Last and certainly not least, to close out a night of intense and varied sound was SLC increasing in metal fame came SubRosa. A band I’m sure many fans and Crucial Fest goers came to see. With three full-length records out SubRosa stuck pretty much from my shady memory to songs from their newest album More Constant than the Gods. The strength of SubRosa is shown in a night that felt a little off for the band in my opinion, compared to previous times I’ve seen the band play is the strength that even on a bit of an off night they can still get the crowd moving. Speaking of moving, all of the members of Subrosa are rarely still. The bands two violinists seem to constantly be moving.
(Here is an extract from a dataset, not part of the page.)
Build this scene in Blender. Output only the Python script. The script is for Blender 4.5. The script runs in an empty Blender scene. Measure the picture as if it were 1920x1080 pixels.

When front woman Rebecca Vernon isn’t singing and playing guitar, something not many bands even try to attempt to do, she’s moving with the heavy hits of Subrosa’s doom. Back to the commentary on things feeling off, the off portion was less about the bands performance but more in regards into how the sound was dialed in. Which was strange considering the audio quality of the other bands. Then again SubRosa brings a hefty amount of amplification gear to their stages shows, the thing that makes them so much heavier sounding live than on record. Vernons’ vocals also were lower than they should have been, because her voice is the narrative deliverance of the subject matter SubRosa is so passionate about. Although violinist Sarah Pendleton gave some growled vocals, which I’m not sure is a new thing or not, so please forgive my possible ignorance because I admittedly have not spent as much time with the newest record from the band as previous ones. The constant movement of the band and the crowd added to the already charged atmosphere. So my vocalization on the sound of the show in it’s actual reality is pretty moot. I know these days to expect SubRosa delivers the volume as loud as possible without completely distorting everything, it’s something I know they will continue to do. They’re gear gurus and amplifier/pedal worshipers.

With night two down and two more days of music to go Crucial Fest 4 has already given a lot of great bands. The night all this music going down at Bar Deluxe, just down the street at Burt’s Tiki Lounge, CF also had six bands playing. The idea was for the folks that purchased their wristbands for the whole fest could see one band at one venue while the other venue was doing the band change over. I don’t know fully how it all worked out in the end. But for the folks that entertained the option to attempt to take in 12 bands in one evening, that’s a lot of music and a lot of talent mostly locally driven. Also to close things up, night two at Bar Deluxe was one of the nights not to miss, full of talent and some of the loudest harshest metal, the fest and Exigent records dubbed the night and the show the “Doom Room.”